WARNING: THIS POST IS NOT FOR KIDDIES, BUNNY HUGGERS, AND WELL-MEANING PROGRESSIVES WHO ESCHEW BRUTAL OLD SCHOOL TRADITIONS.
Now that we've gotten that little disclaimer out of the way, we can show you what a real professional bullfight looks like. Watching one is a very unique experience, for many reasons. We'll delve into the why so in a minute, but first, let's discuss a brief history of the tauromachia.
Bullfighting dates back to ancient Rome, when Roman soldiers engaged in various man vs. beast contests, both as a machismo rite of passage and entertainment on remote empire posts. Over the centuries, the sport spread across Europe and due to expansion of the Spanish empire, eventually much of Central and South America.
Today, in this modern age of animal rights and political correctness, few countries still permit bullfights. Even in Spain, where bullfighting is deeply engrained in the national culture, it is controversial. The Spanish royal family is divided on the issue... while Queen Sophia is known for her public dislike of bullfighting, King Juan Carlos regularly presides over his countries' national pastime.
There was no royality present at our bullfight. The stands were mostly empty in fact, and the atmosphere had a blue collar feel. Before the fight, when the bull was released into the ring, the matador appeared pensive, as if he recognized that minus the pageantry, the event came down to him vs. the bull, and only one would walk out of the ring.

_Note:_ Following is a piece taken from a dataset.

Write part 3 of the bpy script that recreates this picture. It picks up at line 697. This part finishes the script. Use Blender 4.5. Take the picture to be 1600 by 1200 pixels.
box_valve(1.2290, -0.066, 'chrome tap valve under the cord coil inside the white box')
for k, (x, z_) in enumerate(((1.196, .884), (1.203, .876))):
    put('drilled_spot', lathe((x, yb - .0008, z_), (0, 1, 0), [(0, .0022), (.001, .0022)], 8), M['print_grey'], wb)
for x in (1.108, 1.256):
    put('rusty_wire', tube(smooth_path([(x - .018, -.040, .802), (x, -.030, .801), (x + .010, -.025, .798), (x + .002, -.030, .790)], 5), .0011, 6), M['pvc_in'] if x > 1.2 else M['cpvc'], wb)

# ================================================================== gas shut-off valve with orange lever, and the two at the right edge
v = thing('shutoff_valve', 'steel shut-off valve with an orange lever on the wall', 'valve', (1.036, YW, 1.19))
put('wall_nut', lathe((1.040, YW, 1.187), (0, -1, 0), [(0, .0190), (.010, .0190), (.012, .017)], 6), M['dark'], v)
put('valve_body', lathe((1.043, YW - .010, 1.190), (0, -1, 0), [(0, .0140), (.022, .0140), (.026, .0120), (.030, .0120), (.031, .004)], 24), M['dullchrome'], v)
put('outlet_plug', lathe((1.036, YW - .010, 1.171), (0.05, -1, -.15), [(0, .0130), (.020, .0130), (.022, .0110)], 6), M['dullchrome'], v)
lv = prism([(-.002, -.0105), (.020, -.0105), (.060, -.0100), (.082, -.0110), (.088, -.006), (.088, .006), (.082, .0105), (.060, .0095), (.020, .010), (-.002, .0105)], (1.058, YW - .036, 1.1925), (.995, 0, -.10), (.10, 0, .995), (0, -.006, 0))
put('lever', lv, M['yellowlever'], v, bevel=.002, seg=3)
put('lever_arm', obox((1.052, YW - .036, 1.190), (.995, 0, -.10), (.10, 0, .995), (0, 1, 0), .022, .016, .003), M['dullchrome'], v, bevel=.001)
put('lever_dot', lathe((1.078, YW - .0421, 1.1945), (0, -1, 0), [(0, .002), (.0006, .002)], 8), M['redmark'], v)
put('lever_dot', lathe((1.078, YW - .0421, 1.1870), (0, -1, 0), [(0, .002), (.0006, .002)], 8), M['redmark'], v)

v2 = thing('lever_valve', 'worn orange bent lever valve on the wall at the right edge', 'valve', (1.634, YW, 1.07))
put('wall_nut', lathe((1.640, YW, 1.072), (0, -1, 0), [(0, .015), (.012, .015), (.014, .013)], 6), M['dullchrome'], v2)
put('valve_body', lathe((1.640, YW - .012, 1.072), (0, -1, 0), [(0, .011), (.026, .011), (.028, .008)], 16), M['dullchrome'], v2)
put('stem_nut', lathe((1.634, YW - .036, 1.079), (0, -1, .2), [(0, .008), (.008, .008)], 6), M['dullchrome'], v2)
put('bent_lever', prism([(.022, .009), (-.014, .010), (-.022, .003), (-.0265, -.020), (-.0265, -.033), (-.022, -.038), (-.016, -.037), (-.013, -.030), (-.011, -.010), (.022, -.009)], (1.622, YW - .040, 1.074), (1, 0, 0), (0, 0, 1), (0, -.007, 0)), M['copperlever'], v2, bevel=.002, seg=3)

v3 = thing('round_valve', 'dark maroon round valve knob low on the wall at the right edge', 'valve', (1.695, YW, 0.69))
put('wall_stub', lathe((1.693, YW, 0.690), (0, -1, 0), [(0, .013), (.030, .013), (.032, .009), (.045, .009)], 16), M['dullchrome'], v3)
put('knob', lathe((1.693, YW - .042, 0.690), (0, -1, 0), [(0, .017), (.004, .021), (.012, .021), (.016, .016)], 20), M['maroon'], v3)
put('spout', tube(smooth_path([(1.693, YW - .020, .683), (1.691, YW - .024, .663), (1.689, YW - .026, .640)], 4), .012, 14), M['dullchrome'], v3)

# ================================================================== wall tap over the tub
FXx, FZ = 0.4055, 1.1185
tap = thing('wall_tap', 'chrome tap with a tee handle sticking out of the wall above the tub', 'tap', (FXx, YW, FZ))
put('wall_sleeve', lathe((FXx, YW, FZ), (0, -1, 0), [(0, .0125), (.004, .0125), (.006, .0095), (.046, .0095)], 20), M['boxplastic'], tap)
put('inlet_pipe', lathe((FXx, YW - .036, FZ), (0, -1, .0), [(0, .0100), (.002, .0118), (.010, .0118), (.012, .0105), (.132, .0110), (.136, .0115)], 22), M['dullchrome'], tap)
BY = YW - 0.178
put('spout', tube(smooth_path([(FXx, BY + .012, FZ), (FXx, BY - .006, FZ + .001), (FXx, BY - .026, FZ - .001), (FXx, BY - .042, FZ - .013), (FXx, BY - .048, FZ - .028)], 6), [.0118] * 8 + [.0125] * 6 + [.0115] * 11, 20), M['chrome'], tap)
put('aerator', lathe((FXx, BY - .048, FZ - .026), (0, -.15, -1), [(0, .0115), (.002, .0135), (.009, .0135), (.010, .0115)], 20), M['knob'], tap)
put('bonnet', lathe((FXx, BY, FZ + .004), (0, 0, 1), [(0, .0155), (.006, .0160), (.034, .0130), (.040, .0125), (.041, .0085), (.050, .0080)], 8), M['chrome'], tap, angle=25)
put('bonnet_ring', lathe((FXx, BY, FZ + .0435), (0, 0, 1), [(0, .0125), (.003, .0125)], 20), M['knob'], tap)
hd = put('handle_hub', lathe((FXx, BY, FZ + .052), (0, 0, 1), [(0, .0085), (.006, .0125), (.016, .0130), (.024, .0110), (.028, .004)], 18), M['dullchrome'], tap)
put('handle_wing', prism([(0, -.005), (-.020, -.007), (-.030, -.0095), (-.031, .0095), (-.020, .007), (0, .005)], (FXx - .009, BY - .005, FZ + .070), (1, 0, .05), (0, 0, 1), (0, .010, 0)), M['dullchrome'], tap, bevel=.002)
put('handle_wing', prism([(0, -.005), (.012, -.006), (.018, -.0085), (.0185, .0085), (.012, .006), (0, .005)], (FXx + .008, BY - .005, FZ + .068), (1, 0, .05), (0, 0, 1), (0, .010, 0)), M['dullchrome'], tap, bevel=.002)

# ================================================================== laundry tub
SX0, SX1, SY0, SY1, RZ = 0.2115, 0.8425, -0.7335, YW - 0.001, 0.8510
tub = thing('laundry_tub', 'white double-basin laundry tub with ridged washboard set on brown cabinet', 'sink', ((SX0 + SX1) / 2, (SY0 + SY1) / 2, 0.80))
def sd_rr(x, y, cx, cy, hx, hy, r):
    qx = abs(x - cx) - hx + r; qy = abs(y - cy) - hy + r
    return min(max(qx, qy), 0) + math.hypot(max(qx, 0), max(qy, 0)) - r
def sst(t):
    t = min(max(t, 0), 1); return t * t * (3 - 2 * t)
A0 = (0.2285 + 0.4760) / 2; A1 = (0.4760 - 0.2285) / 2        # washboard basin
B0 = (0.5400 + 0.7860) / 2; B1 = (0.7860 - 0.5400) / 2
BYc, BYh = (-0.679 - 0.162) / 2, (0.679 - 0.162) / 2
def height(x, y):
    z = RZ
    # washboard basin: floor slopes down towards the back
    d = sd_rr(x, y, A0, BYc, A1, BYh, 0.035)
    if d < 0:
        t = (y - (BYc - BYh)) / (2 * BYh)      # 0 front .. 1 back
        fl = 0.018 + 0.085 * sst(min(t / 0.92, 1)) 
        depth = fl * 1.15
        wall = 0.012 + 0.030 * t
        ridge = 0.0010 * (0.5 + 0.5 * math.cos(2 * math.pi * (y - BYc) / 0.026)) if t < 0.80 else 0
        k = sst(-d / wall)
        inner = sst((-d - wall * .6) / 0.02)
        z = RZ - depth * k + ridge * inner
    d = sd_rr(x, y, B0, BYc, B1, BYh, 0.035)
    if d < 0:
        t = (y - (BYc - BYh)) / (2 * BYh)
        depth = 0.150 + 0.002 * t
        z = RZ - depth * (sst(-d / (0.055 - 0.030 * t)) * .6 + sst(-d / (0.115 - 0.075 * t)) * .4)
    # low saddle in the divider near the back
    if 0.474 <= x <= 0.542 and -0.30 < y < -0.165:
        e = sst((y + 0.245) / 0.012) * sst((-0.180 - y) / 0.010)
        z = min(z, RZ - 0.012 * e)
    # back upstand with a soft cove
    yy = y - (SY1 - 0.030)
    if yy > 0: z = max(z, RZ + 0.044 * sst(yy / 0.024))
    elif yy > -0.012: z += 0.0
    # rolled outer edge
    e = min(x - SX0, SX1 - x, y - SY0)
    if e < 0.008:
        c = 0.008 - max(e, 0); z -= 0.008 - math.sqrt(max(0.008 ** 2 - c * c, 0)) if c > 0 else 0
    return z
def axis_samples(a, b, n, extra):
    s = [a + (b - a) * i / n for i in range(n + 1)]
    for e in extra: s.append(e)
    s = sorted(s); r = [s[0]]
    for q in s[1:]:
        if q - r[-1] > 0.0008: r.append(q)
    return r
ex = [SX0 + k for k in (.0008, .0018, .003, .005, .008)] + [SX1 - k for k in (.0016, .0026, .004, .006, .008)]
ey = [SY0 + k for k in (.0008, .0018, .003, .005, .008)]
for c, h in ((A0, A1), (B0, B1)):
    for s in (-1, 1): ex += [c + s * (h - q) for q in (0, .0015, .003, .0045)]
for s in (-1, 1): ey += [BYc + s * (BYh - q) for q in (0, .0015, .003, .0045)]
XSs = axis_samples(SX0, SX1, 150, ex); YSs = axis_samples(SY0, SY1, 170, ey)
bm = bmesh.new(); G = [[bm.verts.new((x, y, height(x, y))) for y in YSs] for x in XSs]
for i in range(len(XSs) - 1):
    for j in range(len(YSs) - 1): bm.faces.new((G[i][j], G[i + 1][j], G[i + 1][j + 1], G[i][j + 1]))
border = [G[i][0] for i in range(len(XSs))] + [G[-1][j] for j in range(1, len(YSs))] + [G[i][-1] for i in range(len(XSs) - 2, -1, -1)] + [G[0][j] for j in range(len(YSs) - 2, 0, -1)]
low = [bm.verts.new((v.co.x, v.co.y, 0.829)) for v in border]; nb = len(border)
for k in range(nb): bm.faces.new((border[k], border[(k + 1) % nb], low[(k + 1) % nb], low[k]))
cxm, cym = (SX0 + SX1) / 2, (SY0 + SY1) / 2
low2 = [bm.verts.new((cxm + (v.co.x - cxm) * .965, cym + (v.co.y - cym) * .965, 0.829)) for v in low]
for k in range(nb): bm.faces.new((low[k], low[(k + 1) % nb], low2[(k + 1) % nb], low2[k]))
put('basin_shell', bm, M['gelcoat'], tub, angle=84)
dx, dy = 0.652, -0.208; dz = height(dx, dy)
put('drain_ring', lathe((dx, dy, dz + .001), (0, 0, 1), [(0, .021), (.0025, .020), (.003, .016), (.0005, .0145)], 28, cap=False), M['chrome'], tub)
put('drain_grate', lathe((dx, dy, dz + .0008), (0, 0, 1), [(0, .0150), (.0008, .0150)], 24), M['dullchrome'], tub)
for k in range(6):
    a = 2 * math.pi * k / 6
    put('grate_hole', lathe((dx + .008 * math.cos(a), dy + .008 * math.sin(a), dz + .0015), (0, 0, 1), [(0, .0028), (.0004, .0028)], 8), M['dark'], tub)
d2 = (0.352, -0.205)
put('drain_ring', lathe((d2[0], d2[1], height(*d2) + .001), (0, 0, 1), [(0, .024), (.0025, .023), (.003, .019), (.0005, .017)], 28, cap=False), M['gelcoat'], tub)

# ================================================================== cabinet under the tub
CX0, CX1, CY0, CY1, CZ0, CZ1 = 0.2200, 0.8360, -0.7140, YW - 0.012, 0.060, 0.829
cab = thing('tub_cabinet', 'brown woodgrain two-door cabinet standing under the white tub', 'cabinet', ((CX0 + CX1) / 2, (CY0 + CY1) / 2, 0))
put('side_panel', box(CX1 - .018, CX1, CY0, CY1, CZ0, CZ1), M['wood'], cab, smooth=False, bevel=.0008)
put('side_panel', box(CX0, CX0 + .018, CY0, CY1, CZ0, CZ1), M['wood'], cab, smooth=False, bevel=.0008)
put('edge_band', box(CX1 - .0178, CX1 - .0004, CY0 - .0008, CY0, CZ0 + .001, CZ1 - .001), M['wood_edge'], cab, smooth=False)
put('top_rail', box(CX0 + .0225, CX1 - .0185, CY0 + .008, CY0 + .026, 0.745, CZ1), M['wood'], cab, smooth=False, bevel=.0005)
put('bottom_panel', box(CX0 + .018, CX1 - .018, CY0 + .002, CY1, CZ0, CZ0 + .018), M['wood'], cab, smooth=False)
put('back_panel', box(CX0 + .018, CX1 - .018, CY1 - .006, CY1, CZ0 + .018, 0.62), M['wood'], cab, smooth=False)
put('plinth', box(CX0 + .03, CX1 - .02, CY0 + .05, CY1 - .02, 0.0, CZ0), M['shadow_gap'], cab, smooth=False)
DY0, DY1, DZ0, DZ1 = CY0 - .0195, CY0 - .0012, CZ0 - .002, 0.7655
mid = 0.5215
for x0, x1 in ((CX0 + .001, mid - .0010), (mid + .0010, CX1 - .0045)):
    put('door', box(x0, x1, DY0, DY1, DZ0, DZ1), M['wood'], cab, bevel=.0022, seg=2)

Bullfights have three acts, known as tercios. First is the tercio de varas, where the matador confronts the bull and engages in a series of passes to impress the crowd and gauge the bull's ferocity. This stage includes the lancing of the bull by a picador on horseback, a move intended to weaken the bull by severing powerful neck muscles. Obviously, the bull doesn't approve and attempts to gore the horse. In days of old, before horses were protected with padded armor, they were often disemboweled and stepped about on their own guts before collapsing in front of shocked audiences. Thankfully, this did not happen during our bullfight.
Next up is the tercio de banderillas, the stage where two bandrillas (barbed sticks) are planted into the bull's back in an attempt to anger and invigorate after the lancing.
For the final stage, the tercio de muerte, the matador engages the bull with a crimson cape for the series of passes known as the faena. The goal is to not only fatigue the bull, but impress the crowd with how close he can get to the bull during the tandas, or the passes.
When the matador feels the faena is complete, he readies his sword for the estocada, or the thrusting of the sword into the bull's back.
With a deft move that took less than a second, the blade is inserted into the bull and driven into the heart. The bull stumbles and snorts blood for a moment, then falls to the ground.
As the bull writhed on the dirt floor, we were struck by the complexity of the moment; the brutality mixed with pageantry. Here's a man wearing ballet slippers and an outfit with more sequins than a Liberace Vegas costume facing a 1,000 pound horned beast. And how this animal died under much more nobel circumstances than the bovines who get a piston to the head in Iowa slaughter houses.
The sword is withdrawn and the bull takes his final gasp of life.
The matador is given a hero's ceremony.
After cowboys roped the back legs of the bull's lifeless carcass and pulled it off the arena floor, a bloody stain and drag mark is all that remained.